[Start RECORDS SHOWN]

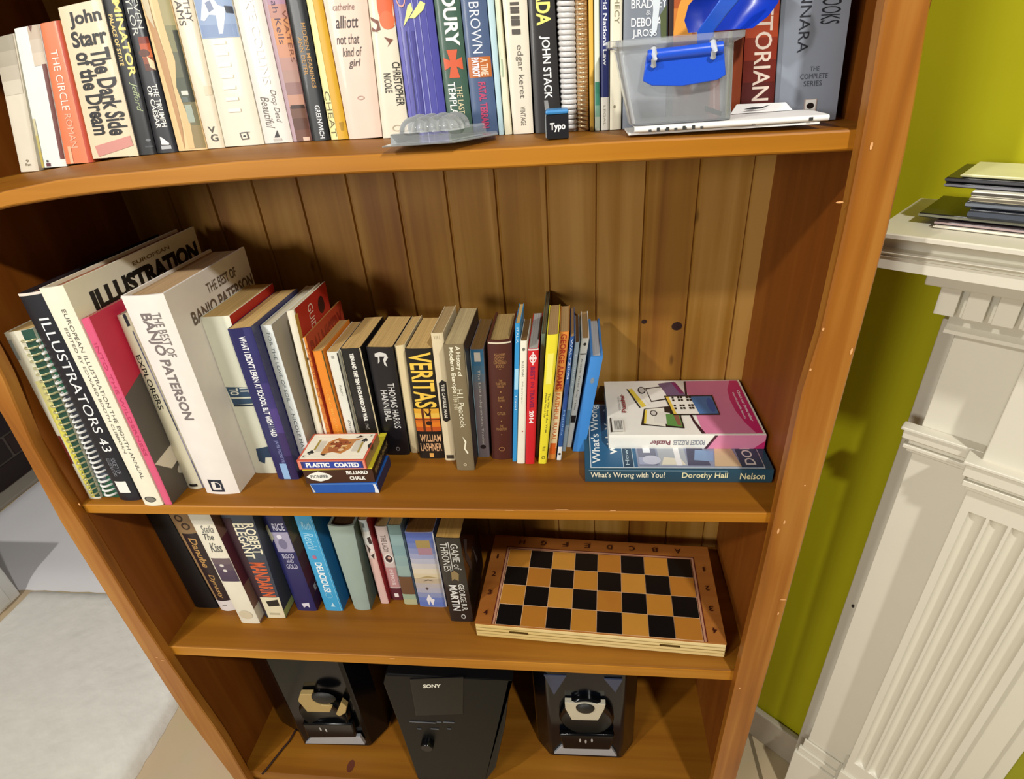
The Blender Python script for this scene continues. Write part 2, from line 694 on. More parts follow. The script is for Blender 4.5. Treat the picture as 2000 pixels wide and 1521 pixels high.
shelf(z1, lambda x: interp(S1B, x), [], zb1)
shelf(lambda x: Z2T, lambda x: Z2B, [(525, 992, .008), (985, 997, .012), (1080, 996, .02), (1190, 998, .008), (610, 993, .02)])
shelf(lambda x: Z3T, lambda x: Z3B, [(760, 1286, .01)])
mb = MB().box(XL, XR, R, back_y(.45) - .02, Z4 - .022, Z4, wd_shelf)
P = at(685, 1496, 2, Z4)
kn = mat('#5a260c', .5)
mb.add([(P.x + .007 * math.cos(k * .5236), P.y + .011 * math.sin(k * .5236), Z4 + .0003) for k in range(12)], [tuple(range(12))], kn)
mb.build('bottom_shelf', case)
MB().box(XL, XR, R + .004, R + .022, 0, Z4 - .0225, wd_shelf).build('plinth', case)
MB().box(-.01, .91, -.008, DL + .012, ZTOP + .0003, ZTOP + .025, wd_shelf).build('top_board', case, bevel=.004)

# ------------------------------------------------------------------ books
def book_mesh(P, dep, thick, cover, pages, hard=False, bulge=None, lying=False, inset=None, edge=None, spine=True, jag=0.0):
    """P(s, t, d): s across the spine, t up it, d metres into the shelf. Returns the cover MB and the pages MB."""
    th = .0026 if hard else .0007
    a = min(.22, th / thick)
    if bulge is None:
        bulge = .0022 if hard else .0012
    pw = 2 if hard else 5
    bulge = min(bulge, thick * .16)
    Pq = (lambda x, y, d: P(y, x, d)) if lying else P
    n = 12

    def fb(x):
        return bulge * (abs(2 * x - 1) ** pw)

    out = [(0, dep)] + [(i / n, fb(i / n)) for i in range(n + 1)] + [(1, dep)]
    inn = [(a, dep)] + [(a + (1 - 2 * a) * i / n, fb(i / n) + th) for i in range(n + 1)] + [(1 - a, dep)]
    ext = 5
    mb = MB()
    N = len(out)
    vs, fs = [], []
    for j in range(ext + 1):
        y = j / ext
        vs += [Pq(x, y, d) for x, d in out] + [Pq(x, y, d) for x, d in inn]
    for j in range(ext):
        o = j * 2 * N
        for i in range(N - 1):
            fs.append((o + i, o + i + 1, o + 2 * N + i + 1, o + 2 * N + i))
            fs.append((o + N + i, o + 3 * N + i, o + 3 * N + i + 1, o + N + i + 1))
        for i in (0, N - 1):
            fs.append((o + i, o + 2 * N + i, o + 3 * N + i, o + N + i))
    for o in (0, ext * 2 * N):
        for i in range(N - 1):
            fs.append((o + i, o + N + i, o + N + i + 1, o + i + 1))
    mb.add(vs, fs, cover)
    pg = MB()
    ins = inset if inset is not None else (.012 if hard else .002)
    e = .0002 / thick
    lo, hi = (ins, 1 - ins)
    d0 = bulge + th + .0004
    d1 = dep - (.003 if hard else .001)
    m = 4
    rings = []
    for i in range(m + 1):
        x = a + e + (1 - 2 * a - 2 * e) * i / m
        rings.append([Pq(x, lo, d0), Pq(x, lo, d1), Pq(x, hi, d1), Pq(x, hi, d0)])
    pg.loft(rings, pages)
    return mb, pg, fb


def lerp(a, b, t):
    return a + (b - a) * t


PREV = {2: (Vector((XL + .001, 0, Z2T)), Vector((XL + .001, 0, Z1B))), 3: (Vector((XL + .001, 0, Z3T)), Vector((XL + .001, 0, Z2B)))}
PREV_Z = [0]


def book(shelf, quad, cover, label, dep=.11, bt=None, hard=False, pages='#c9a86c', deco=(), name='book', group=None, top=0.0, parts=None, y=None, rough=.4, right=None, bulge=None, gap=.0009, low=0.0, cat='book', rdeco=(), coat=.1, keep=False):
    """quad: spine corners in the photograph: bottom left, bottom right, top right, top left"""
    bl, br, tr, tl = quad
    if top:
        tl = (bl[0] + (tl[0] - bl[0]) * (1 + top), bl[1] + (tl[1] - bl[1]) * (1 + top))
        tr = (br[0] + (tr[0] - br[0]) * (1 + top), br[1] + (tr[1] - br[1]) * (1 + top))
    if shelf == 1:
        yb = YB1 if y is None else y
        zA = lambda x: zb1(x) + .0003
    else:
        zs = {2: Z2T, 3: Z3T}[shelf] + .0003
        yb = y if y is not None else (at(*bl, 2, zs).y + at(*br, 2, zs).y) / 2
        zA = lambda x: zs
    A, B, Cc, D = (at(*p, 1, yb) for p in (bl, br, tr, tl))
    zt = (Cc.z + D.z) / 2
    Cc.z, D.z = (Cc.z + zt) / 2, (D.z + zt) / 2
    # a neighbour stands where the last one ends
    pv = PREV.get(shelf)
    if pv and not keep:
        B0, C0 = pv
        if A.x < B0.x + gap:
            A.x = B0.x + gap
        k = (D.z - B0.z) / (C0.z - B0.z)
        xr = lerp(B0.x, C0.x, k)
        if D.x < xr + gap:
            D.x = xr + gap
    if B.x < A.x + .0035:
        B.x = A.x + .0035
    if Cc.x < D.x + .0035:
        Cc.x = D.x + .0035
    A.z, B.z = zA(A.x), zA(B.x)
    if shelf == 1:
        A.z = B.z = max(A.z, B.z)
        PREV_Z[0] = A.z
    PREV[shelf] = (B.copy(), Cc.copy())
    if bt is not None:
        dep = at(*bt, 2, Cc.z).y - yb
    dep = min(dep, back_y((A.x + B.x) / 2) - yb - .006)

    def P(s, t, d):
        q = lerp(lerp(A, B, s), lerp(D, Cc, s), t)
        return Vector((q.x, q.y + d, q.z))

    thick = (B - A).length
    cm = mat(cover, rough, .06, 50, coat=coat)
    mb, pg, fb = book_mesh(P, dep, thick, cm, pages_mat(pages), hard, bulge)
    root = thing(name, label, cat, ((A.x + B.x) / 2, yb + dep / 2, A.z), group)
    Q = lambda s, t: P(s, t, fb(s) - .00022)

    def tv(py):
        lo_, hi_ = -.05, 1.05
        for _ in range(24):
            mid = (lo_ + hi_) / 2
            if to_px(P(.5, mid, 0))[1] > py:
                lo_ = mid
            else:
                hi_ = mid
        return lo_

    decorate(mb, Q, deco, tv)
    if right or rdeco:
        RQ = lambda a_, t: P(1, t, a_ * dep) + Vector((.00025, 0, 0))
        decorate(mb, RQ, rdeco, None)
    mb.build('cover', root, smooth=40)
    pg.build('pages', root)
    if parts:
        parts(root, P, dep, thick, tv)
    return root, P, dep, tv


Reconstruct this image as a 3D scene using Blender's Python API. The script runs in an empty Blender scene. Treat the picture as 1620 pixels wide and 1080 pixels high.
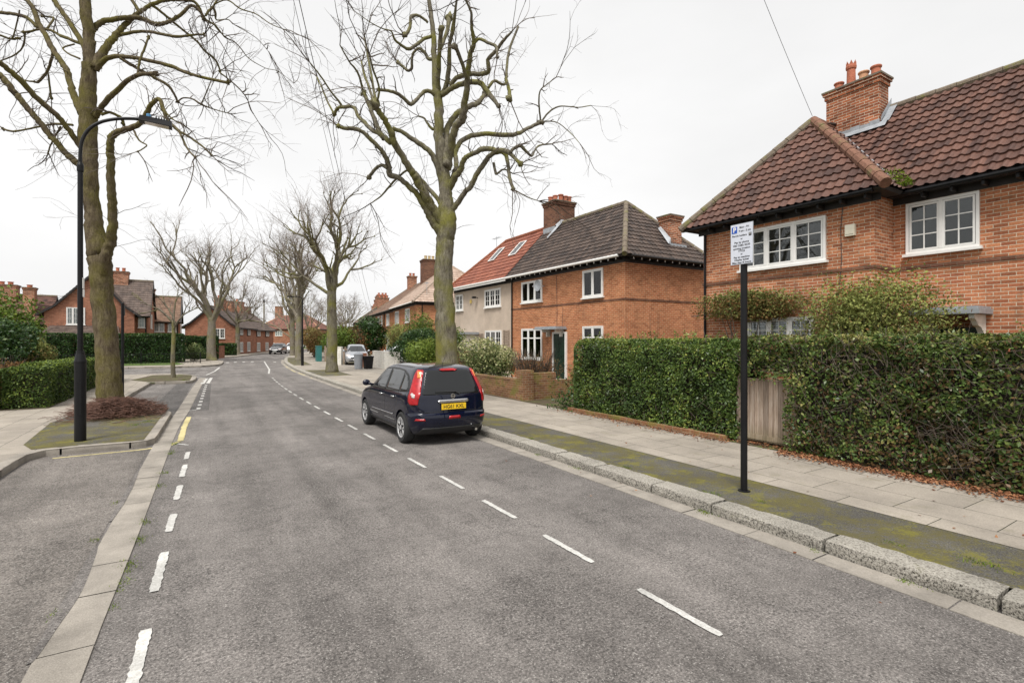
import bpy, bmesh, math, random
import numpy as np
from mathutils import Vector, Matrix, noise
SC = bpy.context.scene
COL = SC.collection
R = random.Random(7)
PI = math.pi
# ------------------------------------------------------------------ camera, sky, sun, exposure
CAM_H = 2.05
YAW = math.atan(490/800)
cam_d = bpy.data.cameras.new('camera'); cam = bpy.data.objects.new('camera', cam_d); COL.objects.link(cam)
cam.location = (0, 0, CAM_H); cam.rotation_euler = (PI/2, 0, -YAW)
cam_d.sensor_width = 36; cam_d.lens = 800/1620*36; cam_d.shift_y = -0.00185
cam_d.clip_start = 0.05; cam_d.clip_end = 3000
SC.camera = cam
SC.view_settings.view_transform = 'Standard'; SC.view_settings.look = 'None'
SC.view_settings.exposure = 1.3; SC.view_settings.gamma = 1
SC.cycles.max_bounces = 6; SC.cycles.diffuse_bounces = 3; SC.cycles.glossy_bounces = 3
SC.cycles.transparent_max_bounces = 8; SC.cycles.transmission_bounces = 4
SUN_EL, SUN_AZ = math.radians(60), math.radians(150)
W = bpy.data.worlds.new('World'); SC.world = W; W.use_nodes = True
nt = W.node_tree; nt.nodes.clear()
def N(t, ty, **kw):
    n = t.nodes.new(ty)
    for k, v in kw.items(): setattr(n, k, v)
    return n
_sky = N(nt, 'ShaderNodeTexSky', sky_type='NISHITA', sun_disc=False, sun_elevation=SUN_EL, sun_rotation=math.radians(228), dust_density=4.0, air_density=1.0)
_hs = N(nt, 'ShaderNodeHueSaturation'); _hs.inputs['Saturation'].default_value = 0.04
_sc = N(nt, 'ShaderNodeVectorMath', operation='SCALE'); _sc.inputs['Scale'].default_value = 0.12
_tc = N(nt, 'ShaderNodeTexCoord'); _mp = N(nt, 'ShaderNodeMapping'); _mp.inputs['Scale'].default_value = (1, 1, 2.6)
_no = N(nt, 'ShaderNodeTexNoise'); _no.inputs['Scale'].default_value = 1.6; _no.inputs['Detail'].default_value = 5
_cr = N(nt, 'ShaderNodeMapRange'); _cr.inputs['From Min'].default_value = 0.3; _cr.inputs['From Max'].default_value = 0.62
_cr.inputs['To Min'].default_value = 3.72; _cr.inputs['To Max'].default_value = 4.28
_cl = N(nt, 'ShaderNodeVectorMath', operation='SCALE'); _cl.inputs[0].default_value = (1.0, 0.997, 0.995)
_mx = N(nt, 'ShaderNodeMix', data_type='RGBA'); _mx.inputs['Factor'].default_value = 0.85
_bg = N(nt, 'ShaderNodeBackground'); _bg.inputs['Strength'].default_value = 0.098
_ou = N(nt, 'ShaderNodeOutputWorld'); l = nt.links.new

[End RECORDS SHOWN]

**EXERCISE GOAL**.
Quote the records above exactly, from the first line through the line containing "MB().box(-.01, .91, -.008, DL", and leave out the pictures.

**THE REPLY**.
The Blender Python script for this scene continues. Write part 2, from line 694 on. More parts follow. The script is for Blender 4.5. Treat the picture as 2000 pixels wide and 1521 pixels high.
shelf(z1, lambda x: interp(S1B, x), [], zb1)
shelf(lambda x: Z2T, lambda x: Z2B, [(525, 992, .008), (985, 997, .012), (1080, 996, .02), (1190, 998, .008), (610, 993, .02)])
shelf(lambda x: Z3T, lambda x: Z3B, [(760, 1286, .01)])
mb = MB().box(XL, XR, R, back_y(.45) - .02, Z4 - .022, Z4, wd_shelf)
P = at(685, 1496, 2, Z4)
kn = mat('#5a260c', .5)
mb.add([(P.x + .007 * math.cos(k * .5236), P.y + .011 * math.sin(k * .5236), Z4 + .0003) for k in range(12)], [tuple(range(12))], kn)
mb.build('bottom_shelf', case)
MB().box(XL, XR, R + .004, R + .022, 0, Z4 - .0225, wd_shelf).build('plinth', case)
MB().box(-.01, .91, -.008, DL + .012, ZTOP + .0003, ZTOP + .025, wd_shelf).build('top_board', case, bevel=.004)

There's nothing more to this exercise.